Thursday, January 30, 2014

Saham Dengan Free Float Kecil Harus Siap-siap Delisting



Jakarta, 30 Januari 2014 – Pada hari ini Bursa Efek Indonesia (BEI) memberlakukan peraturan baru tentang pencatatan, di mana salah satunya adalah ancaman delisting bagi perusahaan publik yang porsi saham beredar di pasar kurang dari 7,5% dan/atau 50 juta lembar saham. Tujuannya adalah untuk meningkatkan likuiditas pasar yang belum optimal walaupun jumlah emiten terus bertambah.

Tindakan ini mengikuti aturan yang dikeluarkan pada tahun ini, yaitu 1-A Kep-00001/BEI/01-2014, menggantikan 1A Kep-305/BEJ/07-2004  yang hanya mewajibkan emiten melepaskan saham pada 1.000 pihak di papan utama dan papan pengembangan pada saat mulai dicatat dan mempertahankannya sampai waktu tertentu.

Peraturan baru ini dikeluarkan pada tanggal 20 Januari 2014 dan diberlakukan mulai tanggal 30 Januari 2014.

Di aturan yang baru, BEI mengatur jumlah minimal pemegang saham publik dalam 1 perusahaan sebanyak 300 pihak dengan jumlah free float (saham publik yang siap diperdagangkan dan tidak ada kepemilikan dari direksi atau pengendali) paling kurang 50 juta saham dan minimal 7,5% dari jumlah saham dalam modal disetor, serta sahamnya dipegang oleh paling tidak 300 pihak.

Konsekuensinya, paling tidak 80 saham harus dikeluarkan dari bursa apabila dalam 24 bulan kedepan (2 tahun) tidak memenuhi kriteria-kriteria tersebut.

Selain itu semua emiten harus memiliki komisaris independen dan direktur independen dengan masa jabatan paling banyak 2 kali berturut-turut.
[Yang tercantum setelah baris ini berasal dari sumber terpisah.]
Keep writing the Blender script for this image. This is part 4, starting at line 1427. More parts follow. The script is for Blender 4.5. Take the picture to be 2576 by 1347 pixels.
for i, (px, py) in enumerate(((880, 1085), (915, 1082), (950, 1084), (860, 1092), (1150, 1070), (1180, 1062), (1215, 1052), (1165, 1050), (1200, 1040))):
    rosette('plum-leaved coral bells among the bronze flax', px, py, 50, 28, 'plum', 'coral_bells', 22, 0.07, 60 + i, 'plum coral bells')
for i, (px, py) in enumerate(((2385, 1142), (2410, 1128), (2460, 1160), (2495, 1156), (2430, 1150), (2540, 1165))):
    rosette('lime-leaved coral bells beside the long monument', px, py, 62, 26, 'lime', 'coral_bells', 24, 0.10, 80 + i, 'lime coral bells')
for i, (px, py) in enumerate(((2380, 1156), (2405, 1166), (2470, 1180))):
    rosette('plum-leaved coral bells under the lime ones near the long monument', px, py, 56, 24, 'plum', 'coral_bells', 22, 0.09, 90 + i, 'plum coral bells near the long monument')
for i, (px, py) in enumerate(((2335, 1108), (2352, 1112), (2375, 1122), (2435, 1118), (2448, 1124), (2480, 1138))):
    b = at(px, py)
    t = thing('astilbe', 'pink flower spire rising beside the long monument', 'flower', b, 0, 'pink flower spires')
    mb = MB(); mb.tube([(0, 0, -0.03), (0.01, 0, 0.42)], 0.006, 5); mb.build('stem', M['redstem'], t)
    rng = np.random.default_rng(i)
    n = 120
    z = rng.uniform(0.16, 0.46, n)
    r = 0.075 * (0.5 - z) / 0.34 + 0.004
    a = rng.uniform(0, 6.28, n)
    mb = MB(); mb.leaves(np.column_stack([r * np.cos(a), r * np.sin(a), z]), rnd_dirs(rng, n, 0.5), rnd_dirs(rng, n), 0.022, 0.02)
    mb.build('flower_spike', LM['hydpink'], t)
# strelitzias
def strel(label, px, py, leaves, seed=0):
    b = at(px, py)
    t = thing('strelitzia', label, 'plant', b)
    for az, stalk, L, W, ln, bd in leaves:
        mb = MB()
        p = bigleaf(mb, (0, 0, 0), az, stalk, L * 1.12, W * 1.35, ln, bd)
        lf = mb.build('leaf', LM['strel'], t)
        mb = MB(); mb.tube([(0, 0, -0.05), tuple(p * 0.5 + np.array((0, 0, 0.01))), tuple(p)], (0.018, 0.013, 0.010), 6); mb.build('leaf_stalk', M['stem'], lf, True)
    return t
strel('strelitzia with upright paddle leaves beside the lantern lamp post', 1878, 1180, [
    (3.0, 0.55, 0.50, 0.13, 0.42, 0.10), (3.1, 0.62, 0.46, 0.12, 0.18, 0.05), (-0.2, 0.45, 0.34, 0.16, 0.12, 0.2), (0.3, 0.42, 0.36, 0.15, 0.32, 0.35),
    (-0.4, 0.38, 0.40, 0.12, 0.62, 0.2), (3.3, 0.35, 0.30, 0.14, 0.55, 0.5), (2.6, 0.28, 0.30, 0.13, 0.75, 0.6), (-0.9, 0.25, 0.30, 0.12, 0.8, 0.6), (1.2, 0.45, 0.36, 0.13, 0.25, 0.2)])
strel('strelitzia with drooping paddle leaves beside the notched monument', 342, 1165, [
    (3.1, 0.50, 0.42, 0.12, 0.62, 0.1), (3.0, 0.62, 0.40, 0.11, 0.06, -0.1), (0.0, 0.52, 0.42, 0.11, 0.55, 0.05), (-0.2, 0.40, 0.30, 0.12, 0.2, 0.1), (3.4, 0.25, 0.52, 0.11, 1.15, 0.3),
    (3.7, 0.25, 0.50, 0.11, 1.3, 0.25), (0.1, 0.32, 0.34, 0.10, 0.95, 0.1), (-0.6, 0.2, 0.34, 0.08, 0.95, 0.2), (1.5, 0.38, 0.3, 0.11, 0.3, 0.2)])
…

Apabila dalam 6 bulan, persyaratan ini belum dipenuhi, emiten tersebut terancam delisting.

Beberapa langkah yang dapat diambil perusahaan untuk mencegah delisting adalah sebagai berikut:
  1. Stock split bagi perusahaan-perusahaan yang secara persentase sudah mencukupi, tetapi secara jumlah lembar masih di bawah 50 juta lembar.
  2. Penawaran umum sekunder ke pasar bagi perusahaan-perusahaan yang free floatnya masih kurang dari 7,5%, atau penjualan saham oleh pemegang saham mayoritas kepada pasar.

Memang konsekuensi dari penawaran umum sekunder adalah terjadinya dilusi dan penurunan harga wajar dari saham, serta sinyalemen yang kurang baik kepada pasar bahwa tindakan ini ‘hanya terpaksa dilakukan’ tanpa nilai tambah apapun bagi pemegang saham. Akan tetapi bagi perusahaan-perusahaan yang ingin tetap berada di pasar modal, langkah ini harus diambil daripada delisting untuk kemudian relisting yang akan memakan biaya cukup besar.